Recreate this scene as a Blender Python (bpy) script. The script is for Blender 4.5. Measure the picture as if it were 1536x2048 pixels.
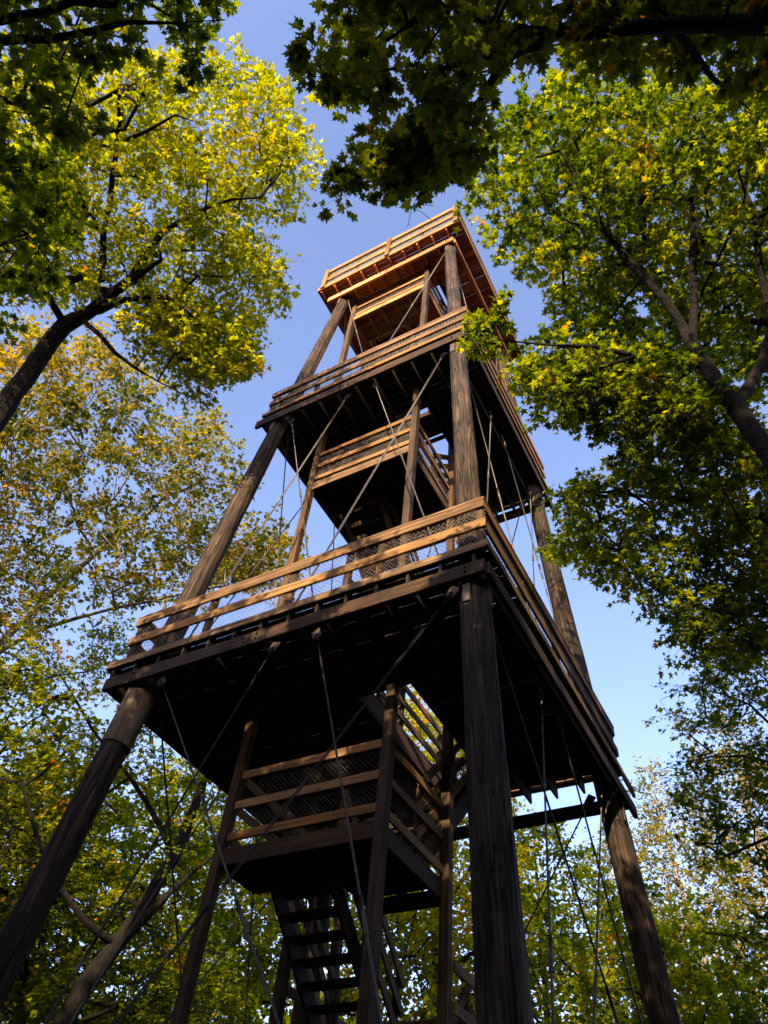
import bpy, math, random
import numpy as np
from mathutils import Vector, Matrix

for o in list(bpy.data.objects):
    bpy.data.objects.remove(o, do_unlink=True)
scene = bpy.context.scene
COL = scene.collection
rng = np.random.default_rng(7)
random.seed(7)

# ------------------------------------------------------------------ camera
CAM = np.array([5.451, -9.101, 1.60])
YAW, PITCH, ROLL, FPX = 0.5860, 0.8700, 0.1205, 1489.8      # FPX: focal length for a 1536 x 2048 frame
_f = np.array([-math.sin(YAW)*math.cos(PITCH), math.cos(YAW)*math.cos(PITCH), math.sin(PITCH)])
_r0 = np.array([math.cos(YAW), math.sin(YAW), 0.0])
_u0 = np.cross(_r0, _f)
CR = _r0*math.cos(ROLL)+_u0*math.sin(ROLL)
CU = -_r0*math.sin(ROLL)+_u0*math.cos(ROLL)
CF = _f
cd = bpy.data.cameras.new('camera')
cd.sensor_fit = 'AUTO'; cd.sensor_width = 36.0
cd.lens = FPX/2048*36.0
cd.clip_start = 0.05; cd.clip_end = 2000
cam = bpy.data.objects.new('camera', cd); COL.objects.link(cam)
cam.matrix_world = Matrix(((CR[0], CU[0], -CF[0], CAM[0]), (CR[1], CU[1], -CF[1], CAM[1]),
                           (CR[2], CU[2], -CF[2], CAM[2]), (0, 0, 0, 1)))
scene.camera = cam
scene.render.resolution_x = 768; scene.render.resolution_y = 1024

# ------------------------------------------------------------------ sky, sun, exposure
SUN_AZ = math.radians(168)      # compass style: from +Y towards +X
SUN_EL = math.radians(20)
SUN_DIR = Vector((math.sin(SUN_AZ)*math.cos(SUN_EL), math.cos(SUN_AZ)*math.cos(SUN_EL), math.sin(SUN_EL)))
w = bpy.data.worlds.new('World'); scene.world = w; w.use_nodes = True
nt = w.node_tree; nt.nodes.clear()
sky = nt.nodes.new('ShaderNodeTexSky'); sky.sky_type = 'NISHITA'; sky.sun_disc = False
sky.sun_elevation = SUN_EL; sky.sun_rotation = SUN_AZ
sky.altitude = 200; sky.air_density = 1.0; sky.dust_density = 2.2; sky.ozone_density = 1.8
bg = nt.nodes.new('ShaderNodeBackground'); bg.inputs['Strength'].default_value = 0.15
wo = nt.nodes.new('ShaderNodeOutputWorld')
wb = nt.nodes.new('ShaderNodeMix'); wb.data_type = 'RGBA'; wb.blend_type = 'MULTIPLY'; wb.inputs[0].default_value = 1.0
wb.inputs[7].default_value = (1.07, 0.94, 1.03, 1)      # white balance of the photograph
nt.links.new(sky.outputs[0], wb.inputs[6]); nt.links.new(wb.outputs[2], bg.inputs[0]); nt.links.new(bg.outputs[0], wo.inputs[0])
sl = bpy.data.lights.new('sun', 'SUN'); sl.energy = 5.0; sl.angle = math.radians(0.5); sl.color = (1.0, 0.76, 0.47)
sun = bpy.data.objects.new('sun', sl); COL.objects.link(sun)
sun.rotation_euler = (-SUN_DIR).to_track_quat('-Z', 'Y').to_euler()
vs = scene.view_settings
vs.view_transform = 'Standard'; vs.look = 'None'; vs.gamma = 1.0; vs.use_curve_mapping = False
vs.exposure = 1.8
cy = scene.cycles
cy.max_bounces = 5; cy.diffuse_bounces = 3; cy.glossy_bounces = 2; cy.transmission_bounces = 4; cy.transparent_max_bounces = 4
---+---
## Required work
Copy out the lines in which the string "scene" appears.

## The reply
Recreate this scene as a Blender Python (bpy) script. The script is for Blender 4.5. Measure the picture as if it were 1536x2048 pixels.
scene = bpy.context.scene
COL = scene.collection
scene.camera = cam
scene.render.resolution_x = 768; scene.render.resolution_y = 1024
w = bpy.data.worlds.new('World'); scene.world = w; w.use_nodes = True
vs = scene.view_settings
cy = scene.cycles